Speaker 1: This is a terrific feature. While we're here, let me show you what that looks like in this linked version of Freshman Writing. This is in three sections. And now, if I, for instance, add a discussion, which is what we're going to do next, the due dates look different. It's a one discussion topic, but I can actually click Select Sections to Customize if my classes actually meet on different days. And they can each have a different due date.
Speaker 2: Yeah. And it's important to know that this is not a discussion between all of your sections. This will create a copy of the discussion in each of your sections.
Speaker 1: Exactly. And in a similar way, if these three are a standard course, but these are AP and they're going to get a different discussion, I can hide this discussion in those sections. So this gives you a single source for materials, but still gives you the flexibility to customize things. So definitely check this out if you have not seen it in your system before.

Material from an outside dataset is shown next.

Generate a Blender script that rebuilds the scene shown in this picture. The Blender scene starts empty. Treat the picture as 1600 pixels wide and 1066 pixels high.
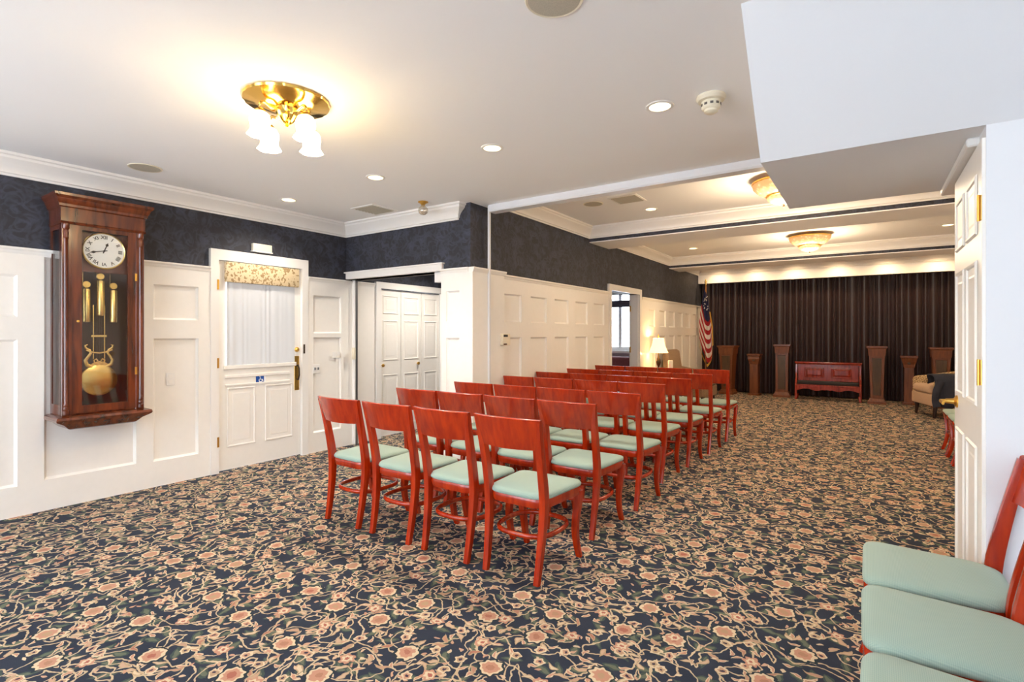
import bpy, bmesh, math, random
from mathutils import Vector, Matrix
random.seed(7)
scene = bpy.context.scene
COL = scene.collection
PI = math.pi

# ------------------------------------------------------------------ camera, world, exposure
CAM_H = 1.33
F_PX = 813.0
cam = bpy.data.cameras.new('camera')
cam.sensor_fit = 'HORIZONTAL'; cam.sensor_width = 36.0
cam.lens = 36.0 * F_PX / 1600.0
cam.shift_y = -(533.0 - 521.0) / 1600.0
cam.clip_start = 0.02; cam.clip_end = 200
camo = bpy.data.objects.new('camera', cam); COL.objects.link(camo)
camo.location = (0, 0, CAM_H)
camo.rotation_euler = (PI / 2, 0, math.atan(556.0 / 813.0))
scene.camera = camo

world = bpy.data.worlds.new('world'); scene.world = world
world.use_nodes = True
WN = world.node_tree
bg = WN.nodes['Background']
bg.inputs['Color'].default_value = (0.86, 0.93, 1.0, 1)
bg.inputs['Strength'].default_value = 5.2

vs = scene.view_settings
vs.view_transform = 'Standard'; vs.look = 'None'; vs.gamma = 1.0; vs.use_curve_mapping = False
vs.exposure = 0.98
scene.cycles.max_bounces = 8; scene.cycles.diffuse_bounces = 6; scene.cycles.adaptive_threshold = 0.02
scene.cycles.sample_clamp_indirect = 6.0
scene.cycles.use_denoising = True

def portal(loc, rot, sx, sy):
    L = bpy.data.lights.new('window_portal', 'AREA'); L.shape = 'RECTANGLE'; L.size = sx; L.size_y = sy
    L.cycles.is_portal = True
    o = bpy.data.objects.new('window_portal', L); o.location = loc; o.rotation_euler = rot; COL.objects.link(o)

WARM = (1.0, 0.76, 0.50)
SOFT = (1.0, 0.89, 0.75)
P_CHAND = 3.0        # each of the four shades
P_CAN = 32.0
P_CAN_WING = 24.0
P_CRYSTAL = 32.0
P_WASH = 13.0
P_TABLE = 5.0

# ------------------------------------------------------------------ materials
def lin(r, g=None, b=None):
    if g is None: r, g, b = r
    f = lambda c: (c / 255 / 12.92) if c / 255 <= 0.04045 else ((c / 255 + 0.055) / 1.055) ** 2.4
    return (f(r), f(g), f(b), 1)

def newmat(name):
    m = bpy.data.materials.new(name); m.use_nodes = True
    return m, m.node_tree, m.node_tree.nodes['Principled BSDF']

def mat(name, rgb, rough=0.5, metal=0.0, spec=0.5, coat=0.0, emit=None, estr=0.0, noise=0.0, nscale=20, bump=0.0, bscale=60, sheen=0.0, stretch=None):
    m, nt, b = newmat(name)
    c = lin(rgb)
    b.inputs['Base Color'].default_value = c
    b.inputs['Roughness'].default_value = rough
    b.inputs['Metallic'].default_value = metal
    b.inputs['Specular IOR Level'].default_value = spec
    b.inputs['Coat Weight'].default_value = coat
    b.inputs['Coat Roughness'].default_value = 0.15
    b.inputs['Sheen Weight'].default_value = sheen
    if emit:
        b.inputs['Emission Color'].default_value = lin(emit); b.inputs['Emission Strength'].default_value = estr
    if noise or bump:
        tc = nt.nodes.new('ShaderNodeTexCoord'); mp = nt.nodes.new('ShaderNodeMapping')
        nt.links.new(tc.outputs['Object'], mp.inputs['Vector'])
        if stretch: mp.inputs['Scale'].default_value = stretch
        tx = nt.nodes.new('ShaderNodeTexNoise'); tx.inputs['Scale'].default_value = nscale; tx.inputs['Detail'].default_value = 3
        nt.links.new(mp.outputs[0], tx.inputs['Vector'])
        if noise:
            rp = nt.nodes.new('ShaderNodeValToRGB')
            rp.color_ramp.elements[0].position = 0.3; rp.color_ramp.elements[1].position = 0.7
            rp.color_ramp.elements[0].color = tuple(x * (1 - noise) for x in c[:3]) + (1,)
            rp.color_ramp.elements[1].color = tuple(min(1, x * (1 + noise)) for x in c[:3]) + (1,)
            nt.links.new(tx.outputs['Fac'], rp.inputs['Fac']); nt.links.new(rp.outputs['Color'], b.inputs['Base Color'])
        if bump:
            t2 = nt.nodes.new('ShaderNodeTexNoise'); t2.inputs['Scale'].default_value = bscale
            nt.links.new(mp.outputs[0], t2.inputs['Vector'])
            bp = nt.nodes.new('ShaderNodeBump'); bp.inputs['Strength'].default_value = bump; bp.inputs['Distance'].default_value = 0.002
            nt.links.new(t2.outputs['Fac'], bp.inputs['Height']); nt.links.new(bp.outputs[0], b.inputs['Normal'])
    return m

def wood(name, c1, c2, rough=0.25, coat=0.4, scale=(14, 14, 1.6)):
    m, nt, b = newmat(name)
    tc = nt.nodes.new('ShaderNodeTexCoord'); mp = nt.nodes.new('ShaderNodeMapping'); mp.inputs['Scale'].default_value = scale
    nt.links.new(tc.outputs['Object'], mp.inputs['Vector'])
    oi = nt.nodes.new('ShaderNodeObjectInfo')
    tx = nt.nodes.new('ShaderNodeTexNoise'); tx.noise_dimensions = '4D'; tx.inputs['Scale'].default_value = 2.2; tx.inputs['Detail'].default_value = 5; tx.inputs['Distortion'].default_value = 0.6
    nt.links.new(mp.outputs[0], tx.inputs['Vector'])
    mm = nt.nodes.new('ShaderNodeMath'); mm.operation = 'MULTIPLY'; mm.inputs[1].default_value = 40
    nt.links.new(oi.outputs['Random'], mm.inputs[0]); nt.links.new(mm.outputs[0], tx.inputs['W'])
    rp = nt.nodes.new('ShaderNodeValToRGB'); rp.color_ramp.elements[0].position = 0.32; rp.color_ramp.elements[1].position = 0.7
    rp.color_ramp.elements[0].color = lin(c1); rp.color_ramp.elements[1].color = lin(c2)
    nt.links.new(tx.outputs['Fac'], rp.inputs['Fac']); nt.links.new(rp.outputs['Color'], b.inputs['Base Color'])
    b.inputs['Roughness'].default_value = rough; b.inputs['Coat Weight'].default_value = coat; b.inputs['Coat Roughness'].default_value = 0.12
    return m

class G:
    """small helper to write shader maths"""
    def __init__(s, nt): s.nt = nt
    def n(s, t): return s.nt.nodes.new(t)
    def _in(s, sock, v):
        if isinstance(v, (int, float)): sock.default_value = v
        elif isinstance(v, tuple): sock.default_value = v
        else: s.nt.links.new(v, sock)
    def m(s, op, a, b=None, c=None):
        x = s.n('ShaderNodeMath'); x.operation = op; s._in(x.inputs[0], a)
        if b is not None: s._in(x.inputs[1], b)
        if c is not None: s._in(x.inputs[2], c)
        return x.outputs[0]
    def v(s, op, a, b=None):
        x = s.n('ShaderNodeVectorMath'); x.operation = op; s._in(x.inputs[0], a)
        if b is not None: s._in(x.inputs[1], b)
        return x.outputs[1] if op in ('LENGTH', 'DOT_PRODUCT') else x.outputs[0]
    def xyz(s, a):
        x = s.n('ShaderNodeSeparateXYZ'); s._in(x.inputs[0], a); return x.outputs[0], x.outputs[1], x.outputs[2]
    def rgb(s, a):
        x = s.n('ShaderNodeSeparateColor'); s._in(x.inputs[0], a); return x.outputs[0], x.outputs[1], x.outputs[2]
    def mix(s, f, a, b):
        x = s.n('ShaderNodeMix'); x.data_type = 'RGBA'; s._in(x.inputs[0], f); s._in(x.inputs[6], a); s._in(x.inputs[7], b); return x.outputs[2]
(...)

Speaker 2: Definitely. Thanks for showing us that.
Speaker 1: Based on those various options, how do you imagine tomorrow, this week, next week, as students are coming back, or if you're an international, students are already totally in the swing of things. Of those options, how do you think you're going to be using those items? Let's view those results. So great to see so many of you really wanting to go all the way and attach those handouts to things like assignments and discussions. That's a great way to go. But if you want to just work in the shallow end of Schoology, if you will, just using it for your own organizational purposes can be terrific. Just getting things organized in folders and files so it's there. Because remember, you can reuse this every year, so everything will be in Schoology. Next year you can add on to that.